Saturday, 27 October 2012

Mugging # 3...........by the Police!

Being right next to the border it didn't take long to get there.
 The Brazilians had me out of their country in no time and all and then it was a short ride across the bridge to Argentina. This was the quickest entry across any border, I didn't even have to get off the bike - immigration and the carnet for the bike were done in minutes(sorry about another rubbish picture but I seem to have got out of the habit of taking shots as I ride along).

Just as I was leaving I saw a money exchange place so hopped off and was waylaid by a Customs officer "was I looking to change money?" So in to his office and a deal was done at a better rate than the cambio next door so that was handy.

It is funny being back in Argentina after all this time. The scenery soon looked familiar with wide open grassland, cows and Gaucho's. I didn't really have a target town in mind but decided to have a relatively short day (it is also funny that I now think of 500kms being a short day) and stopped at a nice town Posados. It lies on the bank of a large lake and I found a nice hotel just out of town. 
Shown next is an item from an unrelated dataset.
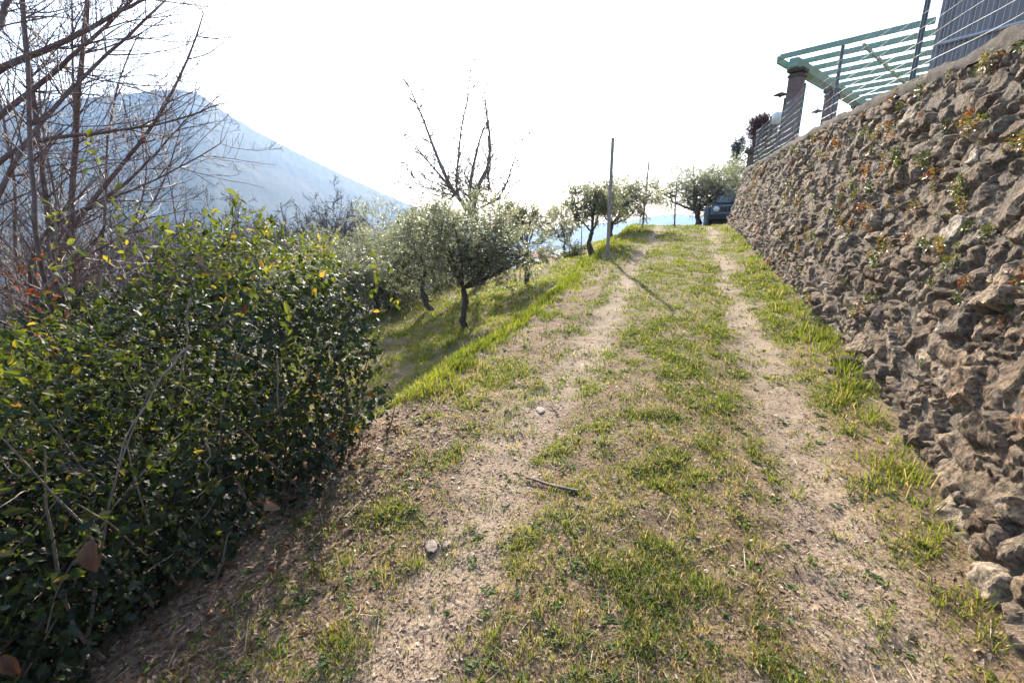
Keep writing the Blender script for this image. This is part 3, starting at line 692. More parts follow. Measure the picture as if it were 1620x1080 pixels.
olive(966, 383, 15.5, [(.3, 1.7, .75, .6), (.95, 1.55, .6, .55), (-.2, 1.6, .5, .45), (.5, 2.0, .7, .4)], 1.9, 'olive tree right behind the tall pole, with branches spreading to the right', 409, 420, 28, .065, .075, .36, (.1, 0), limbs=5, ytop=284)
olive(1103, 352, 23.5, [(-1.3, 1.9, 1.0, .85), (-.3, 2.2, 1.0, .85), (.7, 2.0, 1.0, .9), (1.25, 2.1, .8, .7), (.2, 1.6, 1.2, .6)], 2.6, 'largest olive tree with broad dark crown beside the parked car at the crest', 410, 620, 28, .085, .13, .35, (-.1, 0), base=None, limbs=8, ytop=258)
olive(1150, 340, 29., [(0, 2.7, 1.3, 1.1), (-.9, 2.1, 1.0, .8), (.9, 2.3, 1.0, .8)], 3.0, 'pale olive tree behind the parked car against the wall end', 411, 330, 26, .1, .13, .4, ytop=256)

# ------------------------------------------------------------------ bare trees
def spline(pts, n):
    p = np.asarray(pts, float); d = np.concatenate([[0], np.cumsum(np.linalg.norm(np.diff(p, axis=0), axis=1))]); s_ = np.linspace(0, d[-1], n)
    q = np.stack([np.interp(s_, d, p[:, i]) for i in range(3)], -1)
    for _ in range(3): q[1:-1] = (q[:-2]+2*q[1:-1]+q[2:])/4
    return q
def twigs_on(P, rad, lines, g, step, L0, L1, up=.04, start=.2, ang=.8, r=.0042, sub=(2, 4), wob=.1):
    s_ = np.concatenate([[0], np.cumsum(np.linalg.norm(np.diff(P, axis=0), axis=1))]); T = norm(np.gradient(P, axis=0)); x = s_[-1]*start
    while x < s_[-1]:
        i = int(np.searchsorted(s_, x)).__int__(); i = min(i, len(P)-1); perp = g.normal(size=3); perp -= perp.dot(T[i])*T[i]; perp /= np.linalg.norm(perp)
        a = ang*g.uniform(.6, 1.3); f = x/s_[-1]
        grow(lines, P[i], T[i]*math.cos(a)+perp*math.sin(a), g.uniform(L0, L1)*(1.15-.5*f), min(rad[i]*.7, r*g.uniform(.7, 1.3)), 2, 4, g, wob, up, sub, .7, .55, .15)
        x += step*g.uniform(.5, 1.5)
def bare_from_pixels(name, label, stems, seed, mat, step=.16, L=(.3, .9), r=.0042, cat='tree', group=None, up=.04, rmin=.0013, nest=None):
    """stems: (list of (px,py,dist), base radius, tip radius); first point of the first stem is the foot"""
    g = np.random.default_rng(seed); root = None; tr = MB(); tw = MB(); lines = []
    f = at(*stems[0][0][0]); b = np.array([f[0], f[1], gz(f[0], f[1])]); root = empty(name, b, 0, label, cat, group)
    for k, (pp, r0, r1) in enumerate(stems):
        p = [at(*q) for q in pp]
        if pp[0][1] > 398: p = [np.array([b[0]+g.normal()*.08, b[1]+g.normal()*.08, b[2]-.1])]+p
        P = spline(p, 22); P = P+np.cumsum(g.normal(size=P.shape)*.006, axis=0)*np.linspace(0, 1, 22)[:, None]-b; rad = np.linspace(r0, r1, 22)
        tr.tube(P, rad, 7); twigs_on(P, rad, lines, g, step, *L, r=r, up=up)
    if nest:
        for px, py, r_, n_, L_ in nest:
            c = at(px, py, r_)-b
            for _ in range(n_):
                d = norm(g.normal(size=3)*np.array([.8, .8, .5])+np.array([0, 0, .55])); grow(lines, c+g.normal(size=3)*.09, d, L_*g.uniform(.5, 1.2), .014, 2, 3, g, .13, .05, (1, 3), .7, .6, .2)
    for l, P, rad in lines: tw.tube(P, np.maximum(rad, rmin), 4 if l == 2 else 3, cap=False)
    tr.build('trunk', mat, root, smooth=True); tw.build('twigs', mat, root)
    return root
bare_from_pixels('bare_tree', 'bare tree with three thin upright reddish stems behind the hedge at left', [
    ([(82, 425, 4.6), (70, 249, 4.6), (58, 148, 4.6), (47, 31, 4.6), (38, -90, 4.6)], .027, .011),
    ([(117, 420, 4.9), (120, 272, 4.9), (136, 128, 4.9), (144, 0, 4.9), (150, -110, 4.9)], .029, .012),
    ([(64, 422, 3.9), (52, 272, 3.9), (43, 187, 3.9), (37, 0, 3.9), (30, -90, 3.9)], .018, .009),
    ([(106, 402, 4.8), (107, 330, 4.8), (112, 200, 4.9), (100, 90, 5.0), (96, -20, 5.0)], .016, .006)], 501, M['bark_red'], .065, (.3, 1.0))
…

The next day was an early start as I was thinking in terms of heading over to Cordoba and I wanted to kick on a bit. The sun was shining, the wind was at our back and the roads were good. It was all going beautifully and I was smiling behind my visor. I got to Corientes and swung through town until the exit where I was stopped at a police roadside "booth". The younger office took my papers (and as always looked at them upside down) he said that their colleagues had radioed ahead to say that I had done something wrong. I played dumb and said I didn't understand. At this stage I was thinking it is possible as I had missed an exit on a round a bout and had to do a U turn. Was this the problem?
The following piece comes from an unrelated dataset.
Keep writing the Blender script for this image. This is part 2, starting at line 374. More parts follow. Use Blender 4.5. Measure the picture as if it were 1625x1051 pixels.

This all took some time and then the older officer came and had a chat. He started talking about the fact that I had gone through a "no entry" sign! At this point I knew it was all a load of bollocks. Whilst waiting to see what they did next I took some photos (knowing they would hate that) and boy did he get excited! He wanted to put cuffs on me & take the camera, finally he settled for me deleting them.

To cut a long story short (I had tried to bluff for about 40 minutes) He started at a bizarre fine of 100 litres of fuel! (that would be about £100) but that then got reduced to Ps425 which he said I could pay at the bank - so I said "Ok give me the ticket and I will go and pay it". He started fidgeting and doing everything he could NOT to write the ticket...."or I could play here"!
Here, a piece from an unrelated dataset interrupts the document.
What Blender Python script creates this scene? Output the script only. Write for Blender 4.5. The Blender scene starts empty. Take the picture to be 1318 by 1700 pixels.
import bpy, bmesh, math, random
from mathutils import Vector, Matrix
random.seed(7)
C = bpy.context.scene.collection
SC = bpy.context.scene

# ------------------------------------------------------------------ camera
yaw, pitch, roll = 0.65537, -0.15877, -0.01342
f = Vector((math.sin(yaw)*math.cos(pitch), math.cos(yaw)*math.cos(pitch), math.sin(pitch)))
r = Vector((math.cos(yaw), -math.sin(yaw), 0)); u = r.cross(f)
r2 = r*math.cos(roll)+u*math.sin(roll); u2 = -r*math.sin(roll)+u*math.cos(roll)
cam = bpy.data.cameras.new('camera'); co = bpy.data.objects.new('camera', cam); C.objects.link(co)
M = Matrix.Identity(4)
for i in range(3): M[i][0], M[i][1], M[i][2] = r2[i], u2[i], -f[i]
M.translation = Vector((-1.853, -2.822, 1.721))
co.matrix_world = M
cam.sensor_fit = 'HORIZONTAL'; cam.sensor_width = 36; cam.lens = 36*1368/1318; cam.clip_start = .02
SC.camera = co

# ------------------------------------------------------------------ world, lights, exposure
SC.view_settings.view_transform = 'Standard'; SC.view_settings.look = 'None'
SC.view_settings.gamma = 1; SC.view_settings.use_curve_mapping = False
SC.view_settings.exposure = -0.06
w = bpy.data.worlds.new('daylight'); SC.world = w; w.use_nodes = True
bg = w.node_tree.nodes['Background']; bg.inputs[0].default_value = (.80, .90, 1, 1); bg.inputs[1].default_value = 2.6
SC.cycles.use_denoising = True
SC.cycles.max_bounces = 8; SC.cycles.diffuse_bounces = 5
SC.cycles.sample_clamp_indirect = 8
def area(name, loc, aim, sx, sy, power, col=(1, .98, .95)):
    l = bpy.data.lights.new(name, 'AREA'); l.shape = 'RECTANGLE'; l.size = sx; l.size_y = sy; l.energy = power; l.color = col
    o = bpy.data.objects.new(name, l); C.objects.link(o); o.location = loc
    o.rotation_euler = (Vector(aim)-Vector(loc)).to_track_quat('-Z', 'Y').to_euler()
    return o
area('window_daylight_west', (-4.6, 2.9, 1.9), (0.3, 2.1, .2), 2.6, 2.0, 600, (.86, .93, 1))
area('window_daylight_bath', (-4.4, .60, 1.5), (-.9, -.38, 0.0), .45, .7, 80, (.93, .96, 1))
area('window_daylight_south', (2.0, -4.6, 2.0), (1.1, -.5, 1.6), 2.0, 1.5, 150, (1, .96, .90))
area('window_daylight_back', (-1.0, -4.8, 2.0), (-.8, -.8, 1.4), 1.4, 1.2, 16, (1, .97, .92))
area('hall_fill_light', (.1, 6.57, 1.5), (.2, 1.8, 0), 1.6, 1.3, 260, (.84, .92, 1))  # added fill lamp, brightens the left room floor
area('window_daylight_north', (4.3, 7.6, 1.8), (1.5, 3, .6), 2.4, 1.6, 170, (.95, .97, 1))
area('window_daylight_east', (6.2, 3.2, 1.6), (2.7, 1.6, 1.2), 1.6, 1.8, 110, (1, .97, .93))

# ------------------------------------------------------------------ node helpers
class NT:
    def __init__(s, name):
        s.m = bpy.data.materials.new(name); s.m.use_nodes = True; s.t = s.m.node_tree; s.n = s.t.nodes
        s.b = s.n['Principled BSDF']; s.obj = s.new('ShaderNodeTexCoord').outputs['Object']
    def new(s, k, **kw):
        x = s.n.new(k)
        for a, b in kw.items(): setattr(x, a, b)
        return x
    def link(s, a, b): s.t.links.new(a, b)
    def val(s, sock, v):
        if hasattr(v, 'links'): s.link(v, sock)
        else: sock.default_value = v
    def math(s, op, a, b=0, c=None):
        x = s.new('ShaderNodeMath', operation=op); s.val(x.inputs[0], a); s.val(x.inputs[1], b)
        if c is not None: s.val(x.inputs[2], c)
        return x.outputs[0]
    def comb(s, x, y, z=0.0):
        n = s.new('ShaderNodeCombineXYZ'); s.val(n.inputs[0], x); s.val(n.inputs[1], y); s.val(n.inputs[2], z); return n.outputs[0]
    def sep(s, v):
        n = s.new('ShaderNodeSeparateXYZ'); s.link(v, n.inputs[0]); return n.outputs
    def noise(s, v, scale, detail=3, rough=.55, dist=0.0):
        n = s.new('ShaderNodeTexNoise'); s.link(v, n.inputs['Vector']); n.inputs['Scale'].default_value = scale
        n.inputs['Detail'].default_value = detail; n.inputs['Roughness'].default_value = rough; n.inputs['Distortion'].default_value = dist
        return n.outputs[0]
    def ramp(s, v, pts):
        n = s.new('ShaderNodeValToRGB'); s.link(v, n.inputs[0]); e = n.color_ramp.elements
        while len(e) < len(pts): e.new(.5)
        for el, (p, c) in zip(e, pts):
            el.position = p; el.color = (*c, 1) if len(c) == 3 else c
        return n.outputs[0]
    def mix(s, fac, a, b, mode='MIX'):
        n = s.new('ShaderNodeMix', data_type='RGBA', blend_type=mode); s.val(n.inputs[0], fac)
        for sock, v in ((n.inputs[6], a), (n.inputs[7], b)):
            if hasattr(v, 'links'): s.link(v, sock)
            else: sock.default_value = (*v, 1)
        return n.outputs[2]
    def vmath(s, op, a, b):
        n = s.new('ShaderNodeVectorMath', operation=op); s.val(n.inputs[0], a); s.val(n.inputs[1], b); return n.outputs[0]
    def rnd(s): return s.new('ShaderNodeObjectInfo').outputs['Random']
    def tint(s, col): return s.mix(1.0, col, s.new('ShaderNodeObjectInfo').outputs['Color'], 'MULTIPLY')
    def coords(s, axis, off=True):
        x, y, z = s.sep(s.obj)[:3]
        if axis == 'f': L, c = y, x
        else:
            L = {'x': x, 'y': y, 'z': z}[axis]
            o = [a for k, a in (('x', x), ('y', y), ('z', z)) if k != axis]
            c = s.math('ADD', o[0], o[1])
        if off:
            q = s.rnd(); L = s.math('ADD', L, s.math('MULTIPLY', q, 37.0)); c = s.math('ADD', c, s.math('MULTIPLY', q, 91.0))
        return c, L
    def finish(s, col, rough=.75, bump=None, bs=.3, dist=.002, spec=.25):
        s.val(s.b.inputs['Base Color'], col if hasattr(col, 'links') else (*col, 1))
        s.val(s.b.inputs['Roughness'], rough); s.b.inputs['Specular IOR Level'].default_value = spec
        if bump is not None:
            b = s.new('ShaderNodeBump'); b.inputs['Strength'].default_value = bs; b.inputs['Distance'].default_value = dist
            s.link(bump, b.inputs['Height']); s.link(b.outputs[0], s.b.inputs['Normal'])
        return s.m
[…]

I said I don't have that much money and showed him what I had in my pocket (about Ps125). He said that would be fine. Bloody crook! I wanted to stay and argue but I was running out of time and patience so I let him have it, needless to say he did not write me a ticket or give me a receipt!

I was disappointed more than cross but I was also thankful that it had taken 10 months to have got mugged by a policeman. I was also pleased that he was too stupid to realise that I had a load  more cash hidden in my moneybelt!

I talked to people afterwards and they just shrugged their shoulders - it is an endemic problem in Argentina and does not reflect well on the country. Such a shame but that is the way of things over here.

I ended up in a small town near Santa Fe. I had done nearly 800kms and I was tired.

Next day was a reasonably short hop to Cordoba - this was recommended as a nice old town. When I got close I could see it is a massive industrial sprawl which I really didn't fancy. I had also been told of Carlos Paz a nice town in the hills nearby. I saw some signposts for that so headed there, I knew I had made the right decision once I got there.
I had pulled in to get an hotel when 2 bikers arrived. They were having a coffee and saw me go past. They invited me to have a coffee with them back at the petrol station, where their Bike club meet regularly. Once again a bunch of very nice guys (one of whom is an American living in Paz). They invited me to join them in the evening and dinner. Which I did. These are hardcore riders, one having entered the Paris Dakar 3 times (7 days was the longest he survived). They also had some video on their phones of them on their trial bikes in the mountains - bloody madmen! 1 video shows one breaking his leg trying to cross a river. They strapped his leg and he rode out - took 3 hours! This was two months ago and he still had a bad limp.

Another guy broke his arm so they cut up a Coke can and strapped that over the break and he rode out too.


I was surprised at how much of the conversation I understood, especially as most of it was about politics and how poor they felt the future was of Argentina because of the corrupt politicians. Such a shame as from my perspective it is a country with a lot of potential.